[Rows from a 3D scene dataset]
_____

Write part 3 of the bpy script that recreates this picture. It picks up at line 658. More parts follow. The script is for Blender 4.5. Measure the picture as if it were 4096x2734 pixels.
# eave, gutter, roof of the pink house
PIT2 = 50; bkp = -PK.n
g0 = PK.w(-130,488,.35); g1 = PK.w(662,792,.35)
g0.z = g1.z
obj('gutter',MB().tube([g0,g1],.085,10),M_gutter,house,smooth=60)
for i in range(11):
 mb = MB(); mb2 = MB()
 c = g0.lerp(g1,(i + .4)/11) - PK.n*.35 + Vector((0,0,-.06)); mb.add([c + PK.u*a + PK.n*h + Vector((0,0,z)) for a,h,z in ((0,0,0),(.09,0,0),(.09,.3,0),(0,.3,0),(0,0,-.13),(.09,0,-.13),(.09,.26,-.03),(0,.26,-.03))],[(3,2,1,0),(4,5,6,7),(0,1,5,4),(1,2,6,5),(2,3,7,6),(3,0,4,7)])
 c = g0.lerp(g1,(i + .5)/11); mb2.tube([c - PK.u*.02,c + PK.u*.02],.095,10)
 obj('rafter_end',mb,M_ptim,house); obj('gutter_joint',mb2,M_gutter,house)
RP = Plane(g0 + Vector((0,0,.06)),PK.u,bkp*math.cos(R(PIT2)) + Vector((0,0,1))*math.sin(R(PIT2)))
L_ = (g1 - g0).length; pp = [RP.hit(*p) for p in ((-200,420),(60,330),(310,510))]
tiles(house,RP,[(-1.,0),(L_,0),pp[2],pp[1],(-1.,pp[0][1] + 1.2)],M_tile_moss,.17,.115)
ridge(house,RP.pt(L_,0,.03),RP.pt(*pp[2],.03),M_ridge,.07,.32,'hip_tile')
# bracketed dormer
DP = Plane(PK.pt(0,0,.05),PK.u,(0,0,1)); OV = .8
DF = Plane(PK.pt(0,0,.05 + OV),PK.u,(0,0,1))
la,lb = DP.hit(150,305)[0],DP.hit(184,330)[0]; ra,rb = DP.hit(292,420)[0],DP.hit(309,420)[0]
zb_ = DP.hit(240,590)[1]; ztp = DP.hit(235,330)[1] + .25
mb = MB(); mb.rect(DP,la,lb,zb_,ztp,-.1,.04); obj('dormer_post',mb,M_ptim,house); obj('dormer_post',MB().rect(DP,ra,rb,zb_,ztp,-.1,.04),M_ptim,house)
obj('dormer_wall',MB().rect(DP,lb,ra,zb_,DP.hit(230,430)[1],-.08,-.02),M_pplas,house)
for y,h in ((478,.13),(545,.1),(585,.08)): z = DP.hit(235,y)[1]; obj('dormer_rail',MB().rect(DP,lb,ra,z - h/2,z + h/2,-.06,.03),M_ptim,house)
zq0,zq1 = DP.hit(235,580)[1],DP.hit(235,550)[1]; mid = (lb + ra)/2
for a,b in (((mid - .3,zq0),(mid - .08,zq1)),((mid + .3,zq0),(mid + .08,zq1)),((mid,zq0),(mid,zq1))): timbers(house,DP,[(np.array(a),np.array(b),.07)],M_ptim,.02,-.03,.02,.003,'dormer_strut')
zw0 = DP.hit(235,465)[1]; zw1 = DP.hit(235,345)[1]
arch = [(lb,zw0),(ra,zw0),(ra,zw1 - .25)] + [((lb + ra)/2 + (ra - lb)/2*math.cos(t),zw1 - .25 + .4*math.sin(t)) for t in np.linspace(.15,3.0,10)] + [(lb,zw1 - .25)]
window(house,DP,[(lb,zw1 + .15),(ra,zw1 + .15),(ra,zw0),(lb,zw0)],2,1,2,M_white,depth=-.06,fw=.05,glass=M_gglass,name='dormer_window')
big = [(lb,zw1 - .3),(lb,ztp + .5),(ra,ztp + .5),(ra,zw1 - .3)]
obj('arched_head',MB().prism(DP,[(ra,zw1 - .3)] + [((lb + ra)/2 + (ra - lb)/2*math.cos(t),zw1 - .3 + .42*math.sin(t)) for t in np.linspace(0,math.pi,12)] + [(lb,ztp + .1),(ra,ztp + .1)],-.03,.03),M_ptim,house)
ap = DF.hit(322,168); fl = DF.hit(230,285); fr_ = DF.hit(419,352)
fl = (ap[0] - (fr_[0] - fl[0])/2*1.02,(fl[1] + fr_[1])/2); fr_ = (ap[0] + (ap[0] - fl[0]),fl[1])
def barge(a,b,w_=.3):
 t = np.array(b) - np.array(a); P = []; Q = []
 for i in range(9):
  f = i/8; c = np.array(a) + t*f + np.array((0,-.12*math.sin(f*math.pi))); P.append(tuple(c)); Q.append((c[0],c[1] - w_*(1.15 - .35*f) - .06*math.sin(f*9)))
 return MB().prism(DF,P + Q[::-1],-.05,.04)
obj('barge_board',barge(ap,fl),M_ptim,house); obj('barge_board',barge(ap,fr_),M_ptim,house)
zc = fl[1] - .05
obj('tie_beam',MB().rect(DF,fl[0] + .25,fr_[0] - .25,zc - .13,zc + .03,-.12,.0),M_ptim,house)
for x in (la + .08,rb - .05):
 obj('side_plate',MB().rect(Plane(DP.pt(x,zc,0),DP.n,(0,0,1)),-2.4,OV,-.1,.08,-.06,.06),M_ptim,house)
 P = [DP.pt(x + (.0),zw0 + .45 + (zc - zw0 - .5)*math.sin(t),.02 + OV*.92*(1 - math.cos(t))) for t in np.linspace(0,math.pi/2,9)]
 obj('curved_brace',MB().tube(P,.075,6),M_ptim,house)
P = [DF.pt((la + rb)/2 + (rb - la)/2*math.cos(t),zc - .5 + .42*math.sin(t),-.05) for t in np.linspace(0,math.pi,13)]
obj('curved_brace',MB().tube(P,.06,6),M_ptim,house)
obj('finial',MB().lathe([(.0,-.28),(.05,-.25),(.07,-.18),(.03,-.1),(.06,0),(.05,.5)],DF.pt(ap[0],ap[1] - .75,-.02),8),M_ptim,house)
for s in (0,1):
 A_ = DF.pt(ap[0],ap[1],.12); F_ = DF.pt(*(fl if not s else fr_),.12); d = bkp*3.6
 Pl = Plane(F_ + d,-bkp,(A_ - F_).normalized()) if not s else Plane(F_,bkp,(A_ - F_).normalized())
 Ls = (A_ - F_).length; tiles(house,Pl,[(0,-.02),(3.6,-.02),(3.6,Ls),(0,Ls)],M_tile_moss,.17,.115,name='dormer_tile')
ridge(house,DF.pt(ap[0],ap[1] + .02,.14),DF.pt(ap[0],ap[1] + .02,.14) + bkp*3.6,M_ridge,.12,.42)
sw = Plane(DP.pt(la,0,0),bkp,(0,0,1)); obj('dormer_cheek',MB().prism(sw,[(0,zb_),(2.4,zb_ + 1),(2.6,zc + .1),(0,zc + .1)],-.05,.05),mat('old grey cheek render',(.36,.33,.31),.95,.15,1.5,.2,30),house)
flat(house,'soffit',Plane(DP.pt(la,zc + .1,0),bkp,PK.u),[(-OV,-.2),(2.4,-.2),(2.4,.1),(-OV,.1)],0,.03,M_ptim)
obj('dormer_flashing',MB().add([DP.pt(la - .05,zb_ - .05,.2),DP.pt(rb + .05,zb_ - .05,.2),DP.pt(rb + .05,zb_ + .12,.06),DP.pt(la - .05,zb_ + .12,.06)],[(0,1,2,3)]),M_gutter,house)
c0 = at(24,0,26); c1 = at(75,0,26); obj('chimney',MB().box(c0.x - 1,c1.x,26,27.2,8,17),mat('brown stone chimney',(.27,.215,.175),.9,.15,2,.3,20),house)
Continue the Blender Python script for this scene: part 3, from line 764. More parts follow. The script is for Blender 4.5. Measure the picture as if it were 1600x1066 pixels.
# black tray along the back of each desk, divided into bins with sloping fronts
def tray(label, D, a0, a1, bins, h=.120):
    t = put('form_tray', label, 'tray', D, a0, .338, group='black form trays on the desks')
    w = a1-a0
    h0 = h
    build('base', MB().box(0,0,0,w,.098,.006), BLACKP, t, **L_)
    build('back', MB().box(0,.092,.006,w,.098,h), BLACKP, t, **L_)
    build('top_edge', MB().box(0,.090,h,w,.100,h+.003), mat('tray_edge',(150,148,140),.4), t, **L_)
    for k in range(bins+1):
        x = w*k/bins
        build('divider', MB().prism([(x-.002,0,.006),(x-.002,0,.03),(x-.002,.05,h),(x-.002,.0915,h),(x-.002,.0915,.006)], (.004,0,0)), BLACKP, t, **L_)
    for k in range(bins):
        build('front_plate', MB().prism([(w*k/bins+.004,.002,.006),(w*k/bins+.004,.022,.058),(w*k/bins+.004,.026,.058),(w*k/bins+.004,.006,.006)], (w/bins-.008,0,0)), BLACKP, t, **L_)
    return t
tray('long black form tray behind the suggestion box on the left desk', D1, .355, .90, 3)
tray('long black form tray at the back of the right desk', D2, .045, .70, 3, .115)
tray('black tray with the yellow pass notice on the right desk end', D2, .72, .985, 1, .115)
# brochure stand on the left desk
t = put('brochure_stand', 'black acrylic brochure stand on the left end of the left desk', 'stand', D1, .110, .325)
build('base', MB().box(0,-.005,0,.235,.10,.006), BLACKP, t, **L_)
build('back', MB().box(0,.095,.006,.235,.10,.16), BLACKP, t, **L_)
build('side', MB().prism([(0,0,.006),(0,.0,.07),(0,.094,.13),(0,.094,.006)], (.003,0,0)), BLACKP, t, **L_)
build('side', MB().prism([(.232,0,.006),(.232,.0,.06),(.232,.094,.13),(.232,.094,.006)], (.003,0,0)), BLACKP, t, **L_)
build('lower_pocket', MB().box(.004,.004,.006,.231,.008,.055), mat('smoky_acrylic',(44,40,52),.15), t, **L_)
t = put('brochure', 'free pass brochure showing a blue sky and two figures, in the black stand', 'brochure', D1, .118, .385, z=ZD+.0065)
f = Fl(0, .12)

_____

Filter the entries and copy out every line with the word "script".

Write part 3 of the bpy script that recreates this picture. It picks up at line 658. More parts follow. The script is for Blender 4.5. Measure the picture as if it were 4096x2734 pixels.
Continue the Blender Python script for this scene: part 3, from line 764. More parts follow. The script is for Blender 4.5. Measure the picture as if it were 1600x1066 pixels.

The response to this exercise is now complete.